Ketika anak dewasa dan mulai meninggalkan rumah, akan kembali banyak
waktu berdua dan kepuasan pernikahan biasanya kembali meningkat.”
Pingkan
menambahkan, “Berdasarkan hasil mahasiswa skripsi saya pada pasangan
muda yang bertunangan di Jakarta, terdapat beberapa faktor psikologis
yang mendukung kemampuan-kemampuan itu.”
1. Regulasi emosi
Ubah cara pandang mengenai suatu hal yang membuat hati gondok dengan mempertimbangkan berbagai kemungkinan.
“Misalnya,
saat merasa kesal dengan perilaku pasangan, bisa mengubah pikiran
‘Pasangan saya selalu buat kesal” dengan “Sepertinya dia sedang lelah
malam ini, jadi sedikit mengesalkan’”, kata dia.

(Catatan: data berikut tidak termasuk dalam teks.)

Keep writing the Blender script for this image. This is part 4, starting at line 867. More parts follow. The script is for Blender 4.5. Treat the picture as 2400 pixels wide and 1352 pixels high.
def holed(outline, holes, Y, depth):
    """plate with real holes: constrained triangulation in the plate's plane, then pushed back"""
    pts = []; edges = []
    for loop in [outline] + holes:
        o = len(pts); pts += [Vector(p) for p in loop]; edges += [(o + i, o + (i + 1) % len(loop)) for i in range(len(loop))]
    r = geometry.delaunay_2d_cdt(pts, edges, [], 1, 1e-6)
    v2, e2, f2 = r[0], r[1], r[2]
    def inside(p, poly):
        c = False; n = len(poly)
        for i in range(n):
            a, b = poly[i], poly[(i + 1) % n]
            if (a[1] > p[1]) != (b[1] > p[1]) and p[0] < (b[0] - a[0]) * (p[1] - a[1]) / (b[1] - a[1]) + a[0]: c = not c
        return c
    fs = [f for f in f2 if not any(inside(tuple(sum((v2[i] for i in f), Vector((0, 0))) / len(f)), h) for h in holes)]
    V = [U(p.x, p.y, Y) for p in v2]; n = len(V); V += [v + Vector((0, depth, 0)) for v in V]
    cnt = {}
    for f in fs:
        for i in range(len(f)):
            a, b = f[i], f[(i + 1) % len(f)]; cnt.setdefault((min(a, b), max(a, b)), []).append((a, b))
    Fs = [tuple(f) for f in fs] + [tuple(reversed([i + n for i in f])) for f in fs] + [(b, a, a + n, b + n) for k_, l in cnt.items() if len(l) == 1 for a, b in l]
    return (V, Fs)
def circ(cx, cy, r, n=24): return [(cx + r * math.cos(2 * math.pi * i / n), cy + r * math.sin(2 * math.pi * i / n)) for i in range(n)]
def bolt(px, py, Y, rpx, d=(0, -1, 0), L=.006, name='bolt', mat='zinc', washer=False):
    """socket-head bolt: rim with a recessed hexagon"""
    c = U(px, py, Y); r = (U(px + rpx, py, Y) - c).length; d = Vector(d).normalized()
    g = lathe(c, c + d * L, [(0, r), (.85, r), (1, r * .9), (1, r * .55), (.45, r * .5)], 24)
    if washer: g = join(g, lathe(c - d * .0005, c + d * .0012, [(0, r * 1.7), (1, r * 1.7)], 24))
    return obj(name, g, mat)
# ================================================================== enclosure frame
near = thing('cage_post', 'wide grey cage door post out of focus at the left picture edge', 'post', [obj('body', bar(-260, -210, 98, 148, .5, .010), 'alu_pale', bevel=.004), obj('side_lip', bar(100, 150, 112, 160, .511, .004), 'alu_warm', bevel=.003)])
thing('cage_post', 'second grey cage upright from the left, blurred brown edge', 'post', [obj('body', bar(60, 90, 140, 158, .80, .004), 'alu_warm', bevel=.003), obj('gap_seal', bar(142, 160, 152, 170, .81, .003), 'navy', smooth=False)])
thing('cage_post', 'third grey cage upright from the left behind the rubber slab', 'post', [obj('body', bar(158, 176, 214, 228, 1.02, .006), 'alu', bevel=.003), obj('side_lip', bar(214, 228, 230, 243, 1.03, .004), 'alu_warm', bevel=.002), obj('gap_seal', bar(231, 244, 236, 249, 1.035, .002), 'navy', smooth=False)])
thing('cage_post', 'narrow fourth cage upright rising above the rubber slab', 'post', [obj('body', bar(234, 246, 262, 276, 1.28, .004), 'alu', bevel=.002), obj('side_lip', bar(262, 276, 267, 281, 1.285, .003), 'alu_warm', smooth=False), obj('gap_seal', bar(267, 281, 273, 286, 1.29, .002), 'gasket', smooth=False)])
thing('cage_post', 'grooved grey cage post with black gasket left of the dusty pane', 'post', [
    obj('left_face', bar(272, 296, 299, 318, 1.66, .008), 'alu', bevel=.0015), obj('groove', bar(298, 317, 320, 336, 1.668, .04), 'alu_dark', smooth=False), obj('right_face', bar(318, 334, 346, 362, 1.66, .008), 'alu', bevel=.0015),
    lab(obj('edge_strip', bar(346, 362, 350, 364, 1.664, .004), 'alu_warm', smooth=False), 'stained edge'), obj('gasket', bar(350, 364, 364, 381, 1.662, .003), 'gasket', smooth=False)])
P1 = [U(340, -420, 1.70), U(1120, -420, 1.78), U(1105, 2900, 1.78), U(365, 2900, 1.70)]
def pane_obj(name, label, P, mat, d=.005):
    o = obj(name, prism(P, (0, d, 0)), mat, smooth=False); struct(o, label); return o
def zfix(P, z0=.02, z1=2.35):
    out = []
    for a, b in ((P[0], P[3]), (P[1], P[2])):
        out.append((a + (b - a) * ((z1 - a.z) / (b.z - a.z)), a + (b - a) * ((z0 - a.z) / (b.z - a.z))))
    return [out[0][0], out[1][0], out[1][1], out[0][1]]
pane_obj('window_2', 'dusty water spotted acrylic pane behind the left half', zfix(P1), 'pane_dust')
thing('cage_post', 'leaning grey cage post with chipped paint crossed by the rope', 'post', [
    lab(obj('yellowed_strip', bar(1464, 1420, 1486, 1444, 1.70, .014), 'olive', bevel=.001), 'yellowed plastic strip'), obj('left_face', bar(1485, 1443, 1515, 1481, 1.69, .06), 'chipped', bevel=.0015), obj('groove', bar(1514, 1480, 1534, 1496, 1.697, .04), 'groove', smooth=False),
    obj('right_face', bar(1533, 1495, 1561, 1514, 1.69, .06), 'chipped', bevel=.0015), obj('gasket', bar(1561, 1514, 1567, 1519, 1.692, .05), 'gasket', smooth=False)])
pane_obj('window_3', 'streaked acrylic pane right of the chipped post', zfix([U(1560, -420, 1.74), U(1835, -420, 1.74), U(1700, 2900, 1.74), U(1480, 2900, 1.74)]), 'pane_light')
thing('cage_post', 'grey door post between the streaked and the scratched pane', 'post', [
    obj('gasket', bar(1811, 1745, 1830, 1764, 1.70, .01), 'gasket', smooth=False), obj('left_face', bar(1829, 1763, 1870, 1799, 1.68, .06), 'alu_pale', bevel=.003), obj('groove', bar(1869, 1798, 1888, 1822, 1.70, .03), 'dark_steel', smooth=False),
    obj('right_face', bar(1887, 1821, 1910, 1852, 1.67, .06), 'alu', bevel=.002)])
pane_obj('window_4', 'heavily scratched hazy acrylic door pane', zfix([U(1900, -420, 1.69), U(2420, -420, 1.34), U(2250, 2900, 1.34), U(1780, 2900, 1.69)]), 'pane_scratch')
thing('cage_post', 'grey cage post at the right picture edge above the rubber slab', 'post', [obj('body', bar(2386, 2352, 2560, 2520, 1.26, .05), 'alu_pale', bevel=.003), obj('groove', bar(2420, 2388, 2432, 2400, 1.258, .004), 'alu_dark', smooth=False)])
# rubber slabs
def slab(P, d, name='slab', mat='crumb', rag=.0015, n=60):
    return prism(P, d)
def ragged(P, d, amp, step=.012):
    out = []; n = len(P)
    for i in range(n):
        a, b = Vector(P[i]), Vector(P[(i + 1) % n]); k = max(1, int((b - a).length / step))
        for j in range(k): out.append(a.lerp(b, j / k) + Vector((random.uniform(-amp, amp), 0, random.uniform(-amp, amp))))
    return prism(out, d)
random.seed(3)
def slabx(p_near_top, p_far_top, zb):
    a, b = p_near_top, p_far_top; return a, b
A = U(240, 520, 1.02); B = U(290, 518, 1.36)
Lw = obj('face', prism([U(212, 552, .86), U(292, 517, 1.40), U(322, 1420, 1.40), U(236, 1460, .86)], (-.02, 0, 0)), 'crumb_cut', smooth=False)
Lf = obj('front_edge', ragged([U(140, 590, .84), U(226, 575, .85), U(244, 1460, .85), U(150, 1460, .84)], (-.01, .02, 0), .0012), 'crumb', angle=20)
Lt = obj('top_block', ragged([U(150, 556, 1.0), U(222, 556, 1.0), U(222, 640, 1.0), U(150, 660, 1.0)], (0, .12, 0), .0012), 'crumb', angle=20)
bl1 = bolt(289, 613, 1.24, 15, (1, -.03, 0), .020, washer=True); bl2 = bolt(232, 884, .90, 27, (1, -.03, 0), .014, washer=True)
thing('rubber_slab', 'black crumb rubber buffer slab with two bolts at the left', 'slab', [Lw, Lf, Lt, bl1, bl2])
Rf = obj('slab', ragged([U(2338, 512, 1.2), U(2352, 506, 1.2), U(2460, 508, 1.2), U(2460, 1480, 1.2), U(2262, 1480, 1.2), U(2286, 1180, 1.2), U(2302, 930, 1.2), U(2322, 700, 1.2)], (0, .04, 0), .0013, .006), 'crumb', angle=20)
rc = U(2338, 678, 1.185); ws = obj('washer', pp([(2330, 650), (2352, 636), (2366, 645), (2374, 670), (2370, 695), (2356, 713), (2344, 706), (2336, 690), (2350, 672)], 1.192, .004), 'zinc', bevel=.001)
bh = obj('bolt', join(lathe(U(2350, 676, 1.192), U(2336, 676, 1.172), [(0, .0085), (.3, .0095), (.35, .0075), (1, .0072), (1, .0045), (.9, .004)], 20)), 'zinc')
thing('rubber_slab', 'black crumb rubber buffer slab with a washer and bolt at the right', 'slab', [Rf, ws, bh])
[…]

Strategi seperti itu bisa meredam emosi Anda sehingga perang dengan pasangan bisa dihindari.
2. Punya harapan tinggi
Mereka
yang punya pengharapan tinggi biasanya punya tujuan hidup, tahu
bagaimana mewujudkannya serta memiliki motivasi untuk mencapainya.
Berdasarkan penelitian, orang yang punya pengharapan tinggi cenderung
memiliki kesiapan menikah lebih tinggi.
3. Kecerdasan emosi
Kecerdasan emosi berarti tahu apa kelebihan dan kekurangan diri sendiri (self awareness), bisa menyemanganti diri sendiri saat sedang terpuruk (self-motivation), dapat memahami orang lain dengan melihat dari perspektif orang tersebut (empati) serta punya kemampuan bergaul (social skill).
Selain
itu, ada juga faktor eksternal yang berhubungan dengan kesiapan
menikah, seperti umur yang cukup, restu orangtua, keluarga dan teman,
juga tingkat pendidikan serta aspirasi karir.